Saturday, February 11, 2012

Nikkilude #2: Where’s the barfbag? I’m gonna be homesick


I hate admitting this, but I am unbelievably homesick. I came here thinking I would be more taken by culture shock versus feeling emotional thinking about home. If I’m being completely honest, I cry frequently. I’m definitely a cryer in general, so this isn’t alarming (for example, I cried at ‘How to Train your Dragon’…). I cry because I miss my friends, my old life, the things I’ll be missing out on back home, I’m exhausted, I’m confused, I’m constantly in fear about everything, I feel inadequate physically compared to Argentine women, my Spanish really bites sometimes and am distrustful of everybody—which is in direct opposition to my university’s town where everything is safe, all my friends are near and my sense of self is rarely shaken.
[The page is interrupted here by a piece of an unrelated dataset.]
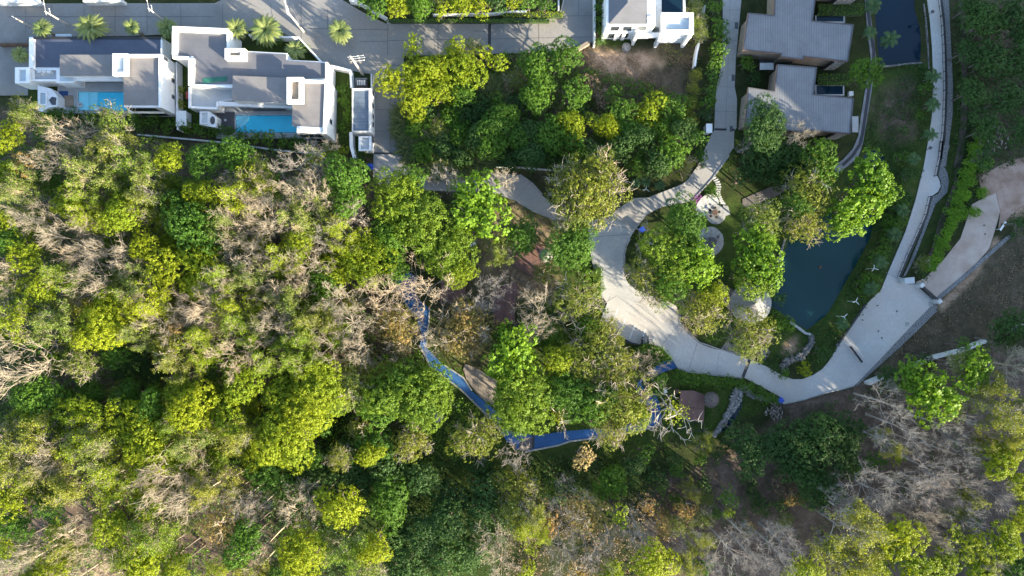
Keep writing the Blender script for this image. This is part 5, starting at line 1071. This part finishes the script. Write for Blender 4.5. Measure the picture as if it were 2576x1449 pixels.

I feel totally alone at times and really other than crying and writing, there’s not much I can do about it until more time has passed.  I’ve traveled a lot, but my return is never that far from my original departure, so there’s always the sense of knowing I will be home soon. But I am here for 10 months. Looking at a calendar makes me feel hopeless. 10 months in this city that at times I love, but at most times am distrustful of. Every day I wonder if I really want to be here for that long. Not just because I miss my friends and life back home, but because there are so many things I didn’t account for before my trip that at times, 10 months doesn’t sound feasible financially, socially and psychologically. I have until the middle of May to make my final decision about whether or not I truly want to stay for that long, and I hope by then I will be greatly accustomed to the culture and language. For every benefit of leaving, there’s a benefit to staying…right now, I’m torn. I feel so weak admitting this though, because I’ve talked about this trip for years and everybody knows I’m supposed to be gone for 10 months. You’re not supposed to come home early from your dream trip…and as much as you and I would like to give me credit for being really independent and stable, right now I’m fragile, vulnerable and self-conscious of everything.